Copper prices retreated after posting strong gains earlier in the week, as investors reassessed the impact of escalating geopolitical tensions, inflation concerns, and changing market fundamentals. Three-month copper futures, which had climbed around 3% during the first two trading sessions of the week, slipped below the $14,000-per-tonne mark as uncertainty returned to commodity markets.
The decline in copper prices was largely driven by heightened conflict in the Middle East, which has continued to influence global financial and commodity markets throughout the year. Recent military actions, including reported US strikes on Qeshm Island and retaliatory attacks by Iranian forces on targets in Kuwait, have intensified fears of a broader regional conflict. These developments have increased market volatility and raised concerns about the potential economic consequences of prolonged instability.
One of the primary reasons copper has come under pressure is the growing expectation that central banks may need to maintain higher interest rates or introduce additional rate hikes to combat inflationary pressures linked to the conflict. Rising energy costs and supply chain disruptions caused by geopolitical tensions can fuel inflation, prompting policymakers to tighten monetary policy. Higher borrowing costs generally weigh on industrial activity and construction demand, both of which are major drivers of copper consumption. As a result, investors have become cautious about the outlook for copper demand, leading to profit-taking after the metal’s recent rally.
In addition to geopolitical concerns, rising copper inventories in the United States have also contributed to the market's weaker sentiment. Higher stock levels suggest that immediate supply availability remains sufficient, easing fears of shortages and reducing support for prices. This combination of growing inventories and concerns about slowing demand has created downward pressure on copper futures despite the broader uncertainty surrounding global supply chains.

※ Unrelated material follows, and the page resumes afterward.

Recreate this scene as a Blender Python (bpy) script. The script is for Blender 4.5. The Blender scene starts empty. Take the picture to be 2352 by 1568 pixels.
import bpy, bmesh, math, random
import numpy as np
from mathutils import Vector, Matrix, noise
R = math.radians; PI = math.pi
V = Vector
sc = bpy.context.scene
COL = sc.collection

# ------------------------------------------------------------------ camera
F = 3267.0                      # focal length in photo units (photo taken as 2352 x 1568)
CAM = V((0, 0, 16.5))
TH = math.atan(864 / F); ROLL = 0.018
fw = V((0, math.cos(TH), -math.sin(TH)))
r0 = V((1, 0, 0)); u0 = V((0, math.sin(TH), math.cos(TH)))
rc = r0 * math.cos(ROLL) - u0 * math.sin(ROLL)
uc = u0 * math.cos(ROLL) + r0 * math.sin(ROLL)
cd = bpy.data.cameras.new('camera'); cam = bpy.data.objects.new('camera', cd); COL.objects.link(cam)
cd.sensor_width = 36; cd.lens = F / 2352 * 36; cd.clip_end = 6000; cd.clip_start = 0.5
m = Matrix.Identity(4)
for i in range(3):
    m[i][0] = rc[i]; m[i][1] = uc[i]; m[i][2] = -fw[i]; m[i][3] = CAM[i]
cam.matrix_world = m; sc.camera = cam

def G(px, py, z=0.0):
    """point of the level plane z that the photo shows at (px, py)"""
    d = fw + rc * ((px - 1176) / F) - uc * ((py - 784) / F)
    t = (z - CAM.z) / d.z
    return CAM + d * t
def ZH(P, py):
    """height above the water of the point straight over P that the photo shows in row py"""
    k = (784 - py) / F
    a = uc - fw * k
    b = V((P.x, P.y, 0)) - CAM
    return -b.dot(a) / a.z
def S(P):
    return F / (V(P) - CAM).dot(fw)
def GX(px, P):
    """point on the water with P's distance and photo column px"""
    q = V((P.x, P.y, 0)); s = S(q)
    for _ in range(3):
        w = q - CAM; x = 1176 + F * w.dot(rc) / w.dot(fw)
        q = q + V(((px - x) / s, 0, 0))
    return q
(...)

While copper struggled to maintain its upward momentum, aluminium continued to outperform. Aluminium prices remained close to a four-year high, supported by concerns over supply disruptions in key producing regions. The metal received a boost following attacks affecting aluminium production facilities in the Persian Gulf, a strategically important area for global aluminium output. Any threat to production or transportation infrastructure in the region raises concerns about supply shortages, supporting higher prices.
The contrasting performance of copper and aluminium highlights how different commodities are responding to the same geopolitical environment. While copper faces demand-related concerns tied to economic growth and interest rates, aluminium is benefiting from supply-side risks that have tightened market conditions. As tensions in the Middle East persist, commodity markets are expected to remain highly sensitive to geopolitical developments and their potential impact on global trade and industrial activity.